The Syrian military is in even worse shape, really. That's probably a quarter of the loyal military and explains why Assad needs Hezbollah and militias. Assad's military must have very few trained infantry left since they'd have endured the vast majority of the casualties.

And while militia members can probably go home, the army has to be in for the duration--or until they die or are crippled.

Further, note that at the cost of 44,000 loyalist troops and militia dead, the Assad military effort has killed 21,000 rebels--a less than 1:2 kill ratio.

Iraqi security force casualties in 8 years of fighting were about 10,000 with at least 50,000 civilian casualties in that time (UPDATE: The total Iraqi casualty toll was about 120,000--including security forces, rebels and civilians, I should add. I used the "at least 50,000" figure as documented civilian losses from that web site just for a broad comparison to Syria). I think the enemy suffered 17,000 casualties, or in that ball park (if memory serves me). I believe insurgent and terrorist casualties would have been part of the civilian toll. Our casualties were almost 4,500 with a few hundred more Coalition deaths.

Our troops were pretty good and in firefights in Iraq and Afghanistan had a 10:1 kill ratio (if memory serves me), but even our Iraqi and Afghan allies--if memory serves me--have managed to achieve a 2:1 kill ratio in battles against rebels. IEDs and mines reduced our overall kill ratios, of course.

But in Syria there seems to be far less IED use and far more direct fighting, which should make it easier for the Assad forces to inflict casualties and avoid their own. Yet this is not so.

A population base of 6 million Alawite and other minority supporters has already lost 44,000 troops.
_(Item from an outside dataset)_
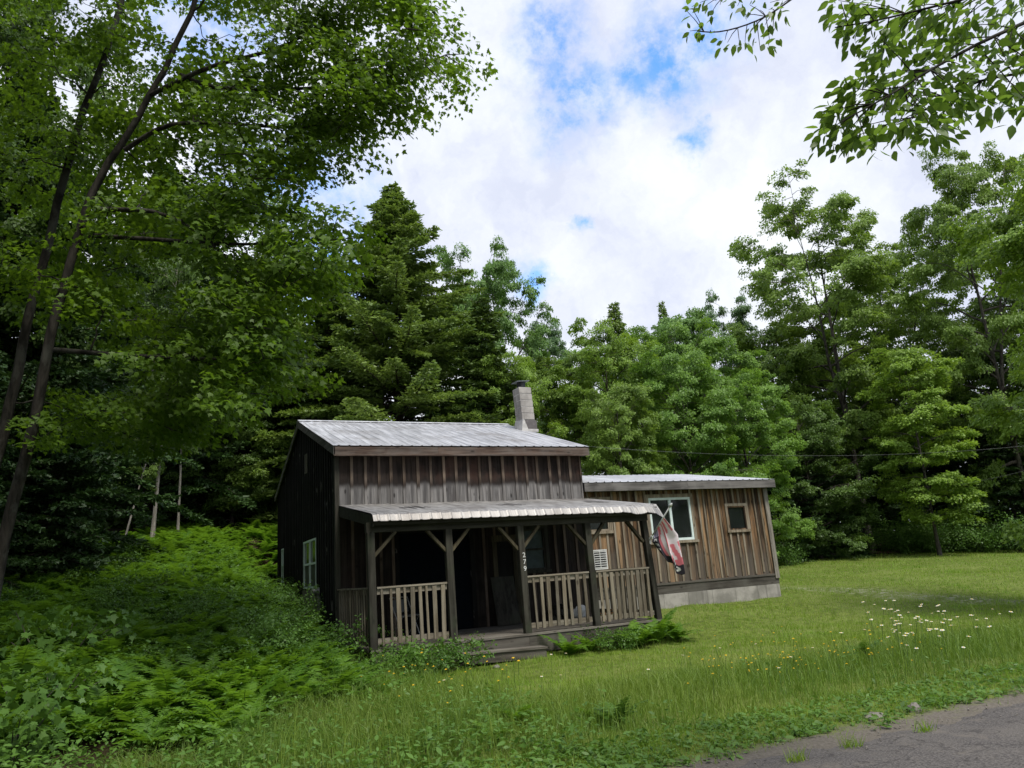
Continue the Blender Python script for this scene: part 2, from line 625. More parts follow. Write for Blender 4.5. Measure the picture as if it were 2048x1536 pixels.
M = {}
M['maple_near'] = mat_leaf('near_maple_leaf', (0.051, 0.105, 0.010), (0.109, 0.195, 0.017), 0.55)
M['maple_bright'] = mat_leaf('bright_maple_leaf', (0.103, 0.193, 0.025), (0.200, 0.313, 0.044), 0.42)
M['maple_mid'] = mat_leaf('maple_leaf', (0.087, 0.158, 0.028), (0.174, 0.271, 0.046), 0.42)
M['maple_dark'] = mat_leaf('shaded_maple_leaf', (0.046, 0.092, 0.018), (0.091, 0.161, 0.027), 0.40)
M['oak'] = mat_leaf('oak_leaf', (0.069, 0.147, 0.034), (0.154, 0.274, 0.069), 0.40)
M['blue_green'] = mat_leaf('blue_green_leaf', (0.066, 0.134, 0.054), (0.141, 0.239, 0.103), 0.36)
M['beech'] = mat_leaf('beech_leaf', (0.078, 0.163, 0.029), (0.165, 0.290, 0.047), 0.42)
M['hemlock'] = mat_leaf('hemlock_needle', (0.066, 0.124, 0.033), (0.154, 0.238, 0.048), 0.28, yellow=(0.198, 0.265, 0.052))
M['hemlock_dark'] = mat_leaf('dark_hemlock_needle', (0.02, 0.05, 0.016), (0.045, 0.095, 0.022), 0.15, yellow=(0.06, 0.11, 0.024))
M['elm'] = mat_leaf('elm_leaf', (0.061, 0.120, 0.024), (0.130, 0.220, 0.036), 0.60, rough=0.4)
M['fern'] = mat_leaf('fern_frond', (0.052, 0.135, 0.012), (0.144, 0.275, 0.025), 0.45)
M['shrub'] = mat_leaf('shrub_leaf', (0.036, 0.094, 0.014), (0.090, 0.182, 0.027), 0.3)
M['weed'] = mat_leaf('weed_leaf', (0.045, 0.11, 0.018), (0.11, 0.215, 0.035), 0.35)
M['grass'] = mat_leaf('lawn_blade', (0.115, 0.213, 0.020), (0.223, 0.368, 0.038), 0.35, yellow=(0.304, 0.362, 0.055), worn=(0.326, 0.308, 0.085))
M['grass_tall'] = mat_leaf('meadow_blade', (0.071, 0.152, 0.020), (0.189, 0.294, 0.045), 0.35, yellow=(0.248, 0.294, 0.055))
M['bark'] = mat_bark('maple_bark', (0.012, 0.011, 0.009), (0.045, 0.04, 0.033), lichen=(0.085, 0.09, 0.075), amount=0.4)
M['bark_grey'] = mat_bark('grey_bark', (0.03, 0.027, 0.023), (0.095, 0.084, 0.072), lichen=(0.14, 0.14, 0.12), amount=0.4)
M['bark_dark'] = mat_bark('hemlock_bark', (0.022, 0.017, 0.014), (0.07, 0.055, 0.045), amount=0.15)
M['bark_birch'] = mat_bark('birch_bark', (0.17, 0.155, 0.13), (0.36, 0.33, 0.285), 9, (0.08, 0.07, 0.06), 0.35)
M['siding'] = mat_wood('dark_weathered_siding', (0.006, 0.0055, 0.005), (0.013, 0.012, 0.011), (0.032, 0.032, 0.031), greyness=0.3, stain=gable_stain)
M['siding_front'] = mat_wood('front_siding', (0.009, 0.007, 0.006), (0.042, 0.029, 0.023), (0.06, 0.053, 0.048), greyness=0.4, stain=front_stain)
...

The rebel losses are from a population base of nearly four times that.

And in that time Assad has lost control of most of the territory of his country, seriously fighting for an arc in the west from Aleppo down to the Israeli and Jordanian borders. Anything Assad has out of that arc is on its own except for occasional air strikes, it seems.

In what world is Assad winning this war? He might survive this war if the rebels tire of fighting without American support which convinces them that the time and cost to achieve victory isn't worth it. But there is no reason Assad should survive this war if we treated Assad as an enemy.

Heck, if the war winds down in an exhausted stalemate and Assad's backers look around their shrunken realm in western Syria and count the cost, they might shoot the SOB just for the price of their victory.

UPDATE: If the Alawites keep bleeding the way they have, the burn rate will break their morale. Here's a high-ranking Alawite making a break for it:

Former Syrian Defence Minister General Ali Habib, a prominent member of President Bashar al-Assad's Alawite sect, has defected and is now in Turkey, a senior member of the opposition Syrian National Coalition told Reuters on Wednesday.

If confirmed and not mere rumor, that would be the highest ranking defection yet.